Review: Human Acts – Han Kang

41 - Human Acts

Rating – 4*

I feel very conflicted about this book, on the one had it is a masterpiece – I cannot deny that, however I didn’t feel that compulsion to read it. It was a book I could put down and not read for a while, and that is what disappointed me. Human Acts is a brutal book, and tells of a period of South Korean history that I didn’t even know happened.

The book is split in to 6 chapters, each from the perspective of a different character affected by the massacre and also using a variety of different narrative voices. Each of these voices is so distinct and unique it’s quite special – much like The Vegetarian was – and I think that Han Kang’s ability to capture so many different voices, and Deborah Smith’s ability to then translate them, is incredible. Often, when there are many different voices in a novel, they get lost amongst each other but with the combination of Kang and Smith that just doesn’t happen.

Human Acts really drained me reading it, I think I should have just set aside an afternoon and read it in one go because it’s a book that needs your attention, but for me it just wasn’t one I could curl up and read in bed which made the reading experience of this quite jolting and an uphill struggle. It’s a book you have to completely get immersed in and I feel bad I couldn’t give it that. I feel if I did I would have rated it completely differently.

As I have said though, this book is a masterpiece and one I will read again in the future, maybe in one sitting on a rainy afternoon while wrapped in a blanket. I’m no literary critic, and there are plenty of reviews on goodreads which take this book apart and really analyse it and do it justice and that’s just something I’m not going to be able to do.

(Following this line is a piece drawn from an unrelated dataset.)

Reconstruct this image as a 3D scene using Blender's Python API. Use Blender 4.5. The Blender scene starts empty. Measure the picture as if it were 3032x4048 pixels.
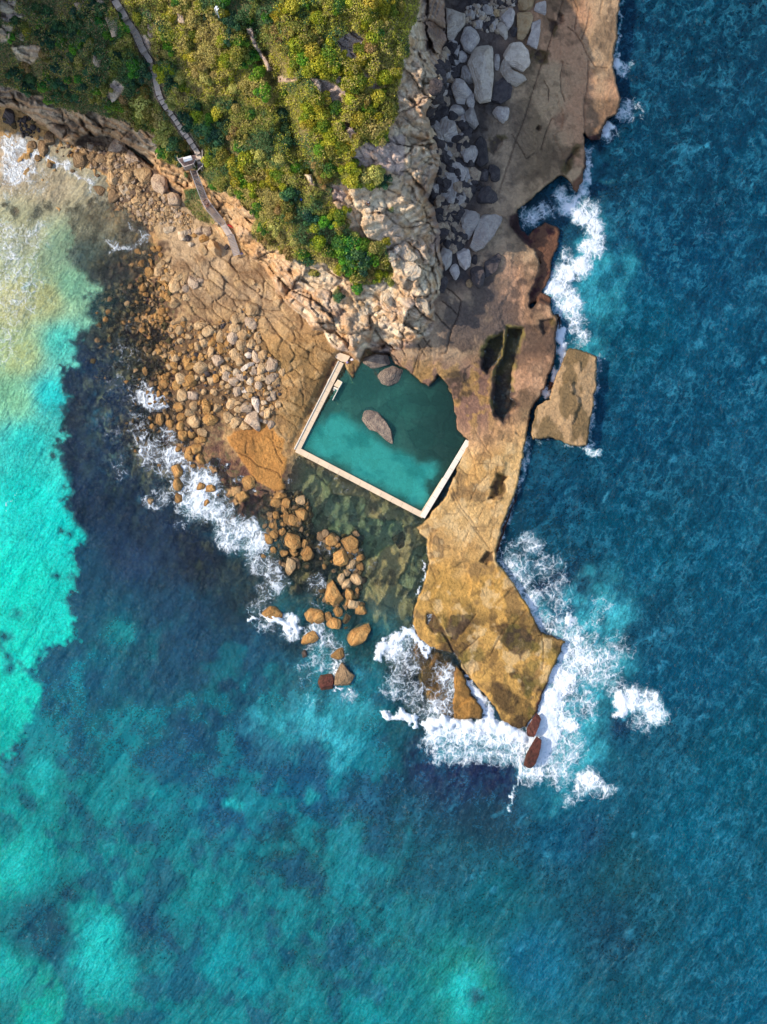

So, this book is incredible and if you have patience and time to completely immerse yourself in a book, if you want a book which will really challenge you and make you think about humanity… this is the book. I don’t think you would be at any disadvantage to pick this up over The Vegetarian as a first book by Kang, all I know is I will definitely be picking up anything she writes in the future – and I hope they keep the pairing of her and Deborah Smith.